To stay aligned we read each record at the true record stride and skip to the next. The stride is scalar + n * block for some block count n; it is taken from the MSTS.xml scan count when that is consistent, otherwise inferred as the value of n that tiles the record region exactly. The first block of each record is the profile spectrum, which is what parse_msdata consumes. Only when no stride tiles the region (a record truncated mid-write) do we fall back to reading single-block records to EOF.

Parameters:

  • msscan_path (str) – Path to MSScan.bin.

  • complextypes_dict (dict) – Output of parse_scan_xsd.

  • num_records (int, optional) – Scan count from MSTS.xml (count_scans), used as a hint. May be None (OpenLab result folders omit MSTS.xml) or stale (interrupted acquisitions); the stride is validated against the file geometry either way.

Returns:

List of dictionaries, one per retention time, each mapping the ScanRecordType member names to their parsed values.

count_scans(acqdata_path)[source]

Returns the total scan count from MSTS.xml, or None if MSTS.xml is absent.

MSTS.xml lists the number of scans per acquisition time segment (<NumOfScans>); the total is their sum. Agilent OpenLab .rslt/.sirslt result folders omit MSTS.xml, in which case read_scan_records infers the scan count from the record geometry instead.

Parameters:

acqdata_path (str) – Path to the AcqData subdirectory.

Returns:

Total scan count (int), or None if MSTS.xml does not exist.

read_complextype(f, complextypes_dict, name)[source]

Reads a “complex” type from f. Used only for MSScan.bin.
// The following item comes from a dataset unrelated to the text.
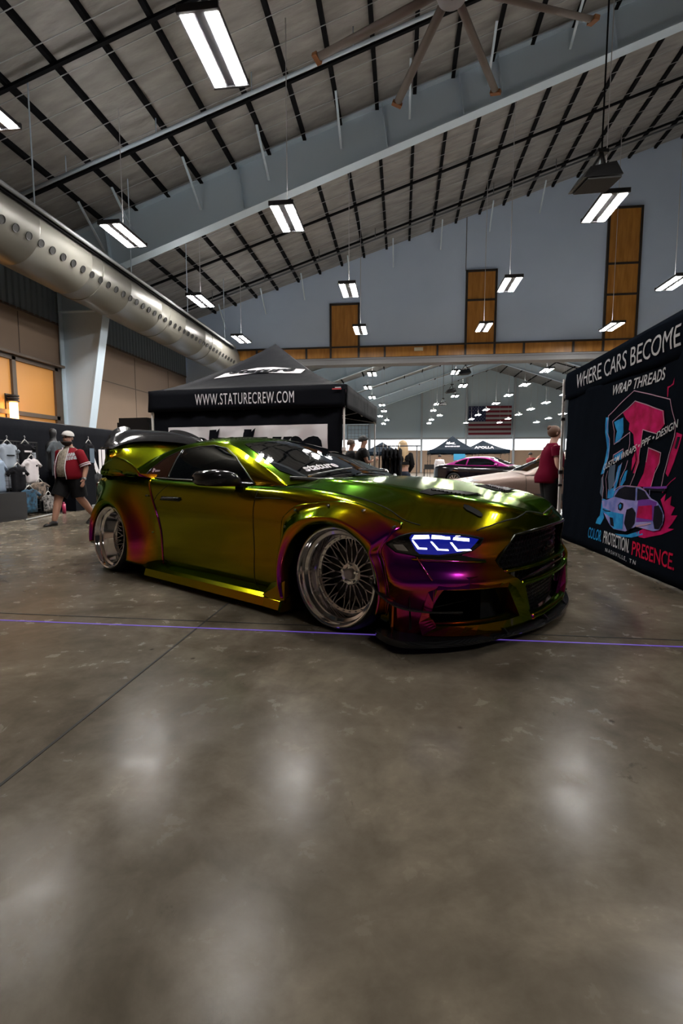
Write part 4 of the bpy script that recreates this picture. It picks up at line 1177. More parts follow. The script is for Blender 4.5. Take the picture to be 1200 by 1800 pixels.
TB, tv = tent(T, W1, D1, 2.2, 1.86, 3.22, FABBLK, POLE)
ca, sa = math.cos(-.105), math.sin(-.105)
# front wall sheet with the white printed panel
rows = []
for i in range(41):
    u = .06+(W1-.12)*i/40
    rows.append([V((u, .05+wrinkle(u*2, z, .9)+ .02*math.sin(u*9)*max(0, z-1.5), z)) for z in [.02, .4, .8, 1.2, 1.4, 1.55, 1.65, 1.75, 1.88]])
m = MB(); m.grid(rows); sw = put('side_wall', m, FABBLK, T, smooth=True); sw.modifiers.new('s', 'SOLIDIFY').thickness = .004
wbm = bmesh.new(); wbm.from_mesh(sw.data); WB = BVHTree.FromBMesh(wbm)
pn = put('white_panel', conform([(.32, .55), (3.02, .55), (3.02, 1.62), (.32, 1.61)], lambda u, v: V((u, -1, v)), (0, 1, 0), WB, .010, .045), PRINTW, sw, smooth=True)
conform_text('stature', 2.32, .62, (1.78, -1, 1.27), (1, 0, 0), (0, 0, 1), (0, 1, 0), WB, .020, 'panel_lettering', pn, mm=FABBLK, shear=.30, bold=.045)
for a_ in (1.02, 1.62): put('panel_letter_stem', conform([(a_, 1.30), (a_+.12, 1.30), (a_+.17, 1.56), (a_+.04, 1.56)], lambda u, v: V((u, -1, v)), (0, 1, 0), WB, .022, .05), FABBLK, pn)
conform_text('WWW.STATURECREW.COM', 1.66, .175, (1.68, -1, 2.035), (1, 0, 0), (0, 0, 1), (0, 1, 0), BVHTree.FromPolygons([(-1, -.02, 1.8), (4, -.02, 1.8), (4, -.02, 2.3), (-1, -.02, 2.3)], [(0, 1, 2, 3)]), .012, 'website_lettering', tv[0], spacing=1.12)
# slope logo
LG_ = [(.93, 2.45), (1.06, 2.555), (1.60, 2.655), (1.90, 2.655), (2.50, 2.57), (2.46, 2.485), (1.68, 2.545)]
lg = put('logo_panel', conform(LG_, lambda u, v: V((u-.03, -1, v)), (0, 1, 0), TB, .012, .08), PRINTW, T, smooth=True)
conform_text('stature', 1.20, .085, (1.70, -1, 2.575), (1, 0, 0), (0, 0, 1), (0, 1, 0), TB, .018, 'logo_lettering', lg, mm=FABBLK, shear=.35, bold=.05)
m = MB(); m.box((3.18, -.03, 2.13), (.14, .004, .018)); put('valance_mark', m, mat('mark_red', (.45, .05, .06), .6), tv[0])
m = MB(); m.box((3.2, -.032, 2.15), (.09, .004, .012)); put('valance_mark', m, PRINTW, tv[0])
# dark gear inside, seen through the gap left of the canopy
m = MB(); m.bb((-.62, 0, 0), (0, .6, 1.72)); m.bb((-.6, .02, 1.72), (-.05, .5, 1.80))
tag(put('equipment_case', m, BLACKP, None, loc=(-4.25, 7.95, 0), rot=(0, 0, -.1)), 'tall plain black equipment case left of the canopy, behind the rear wing', 'case')

# ---------- printed booth at the right
BX = V((2.225, 7.06, 0)); BD = V((.014, -1, 0)).normalized(); BN = V((-1, -.014, 0)).normalized()
ang = math.atan2(BD.y, BD.x)
B = root('booth_tent', 'black booth at the right with a printed wall of a sports car in flames', 'tent', BX, ang)
# local: x along the wall towards the camera, y = to the right (interior is +y... ) , z up
Mi = Matrix.Rotation(-ang, 3, 'Z')
nl = Mi @ BN      # outward normal in local coordinates
OUT = -1 if nl.y < 0 else 1
FABP = mat('printed_black_cloth', (.0045, .006, .009), .62, bump=(3.5, .6), spec=.0)
rows = []
for i in range(61):
    x = .02+3.55*i/60; row = []
    for k in range(25):
        z = .015+1.93*k/24
        low = max(0, 1-z/1.9); slack = (.10*math.exp(-((x-.05)/.25)**2)*low)
        y = OUT*(.012+.05*low**1.5+wrinkle(x*.9, z*1.2, .42)+.012*math.sin(3.1*x+2.6*z))
        xx = x + .28*low*max(0, 1-x/1.2)*0.6
        row.append(V((xx, y, z)))
    rows.append(row)
m = MB(); m.grid(rows); bw = put('printed_wall', m, FABP, B, smooth=True); bw.modifiers.new('s', 'SOLIDIFY').thickness = .004
bbm = bmesh.new(); bbm.from_mesh(bw.data); BB = BVHTree.FromBMesh(bbm)
# header fabric
rows = []
for i in range(41):
    x = -.0+3.65*i/40
    rows.append([V((x, OUT*(.022+.02*math.sin(PI*k/6)+wrinkle(x, k*.1, .3)), 2.22-.345*k/6-(.012*math.sin(3*x) if k == 6 else 0))) for k in range(7)])
m = MB(); m.grid(rows); hd = put('header_band', m, FABP, B, smooth=True); hd.modifiers.new('s', 'SOLIDIFY').thickness = .006
hbm = bmesh.new(); hbm.from_mesh(hd.data); HB = BVHTree.FromBMesh(hbm)
m = MB(); m.add([(-.05, 0, 2.22), (3.65, 0, 2.22), (3.65, -OUT*1.5, 2.75), (-.05+1.5, -OUT*1.5, 3.1), (-.05, -OUT*3.0, 2.22), (3.65, -OUT*3, 2.22)], [(0, 1, 2, 3), (0, 3, 4), (3, 2, 5, 4)]); put('canopy', m, FABP, B)
rows = [[V((-.05, -OUT*y, z)) for z in (2.22, 2.05, 1.88)] for y in [3*k/10 for k in range(11)]]; m = MB(); m.grid(rows); put('side_header', m, FABP, B, smooth=True)
for (x, y) in ((-.02, -.03), (3.6, -.03), (-.02, -2.9), (3.6, -2.9)):
    if x < 0 and y > -1: x, yy = -.055, OUT*.035
    else: yy = -OUT*abs(y)
    q = MB(); q.box((x, yy, .6), (.034, .034, 1.2)); q.box((x, yy, 1.53), (.028, .028, 1.25)); put('leg', q, POLE, B)
q = MB(); q.box((-.055, OUT*.035, .90), (.05, .05, .05)); q.box((-.055, OUT*.035, 1.62), (.05, .05, .04)); q.box((-.055, OUT*.035, .72), (.045, .045, .03)); q.box((-.05, -OUT*.03, .02), (.22, .12, .02)); put('leg_clamp', q, BLACKP, B)
q = MB(); q.tube([(-.04, OUT*.02, 1.9), (-.06, OUT*.04, 1.83), (-.05, OUT*.03, 1.78)], .012, 6); put('corner_strap', q, BLACKP, B)
XA = (1, 0, 0) 
def btext(txt, w_, h_, x, z, bv, name, mm, **k):
    par = hd if bv is HB else bw
    return conform_text(txt, w_, h_, (x, OUT*2.0, z), k.pop('xa', (1, 0, 0)), k.pop('ya', (0, 0, 1)), (0, -OUT, 0), bv, k.pop('off', .008), name, par, mm=mm, **k)
PW = mat('print_white', (.42, .42, .44), .8, spec=.05); PB = mat('print_blue', (.008, .12, .32), .8, spec=.05, noise=(9, (.02, .24, .50))); PM = mat('print_magenta', (.24, .002, .035), .8, spec=.05, noise=(7, (.42, .004, .09)))
btext('WHERE CARS BECOME', 2.28, .175, 1.575, 2.045, HB, 'header_lettering', PW)
btext('WRAP THREADS', 1.0, .105, 1.96, 1.785, BB, 'wall_lettering', PW, bold=.012, shear=.25, off=.006)
btext('CUSTOM WRAPS • PPF • DESIGN', 1.38, .062, 2.06, 1.155, BB, 'wall_lettering', PW, bold=.01, shear=.3, xa=(.962, 0, .272), ya=(-.1, 0, .99), off=.020)
btext('COLOR.', .34, .125, 1.245, .215, BB, 'wall_lettering', PB, bold=.008, off=.006)
btext('PROTECTION.', .64, .135, 1.79, .22, BB, 'wall_lettering', PW, bold=.008, off=.006)
btext('PRESENCE.', .70, .135, 2.52, .215, BB, 'wall_lettering', mat('print_red', (.40, .004, .035), .8, spec=.05), bold=.008, off=.006)
btext('NASHVILLE, TN', .72, .045, 1.90, .085, BB, 'wall_lettering', PW, spacing=1.5, off=.006)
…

Mutually recurs with read_type.

Parameters:

  • f (_io.BufferedReader) – File opened in ‘rb’ mode.

  • complextypes_dict (dict) – Dictionary defining all “complex” types.

  • name (str) – Name of the “complex” type to parse.

Returns:

Dictionary mapping subtype names to values. If the subtype is “complex”, the value is a nested dictionary. Otherwise, the value is a number.

read_type(f, complextype_dict, name)[source]

Reads a type from f. Used only for MSScan.bin.

Mutually recurs with read_complextype.

Parameters:

  • f (_io.BufferedReader) – File opened in ‘rb’ mode.

  • complextypes_dict (dict) – Dictionary defining all “complex” types.

  • name (str) – Name of the type to parse.

Returns:

If the type is “simple”, a number value. If the type is “complex”, a dictionary mapping names to values.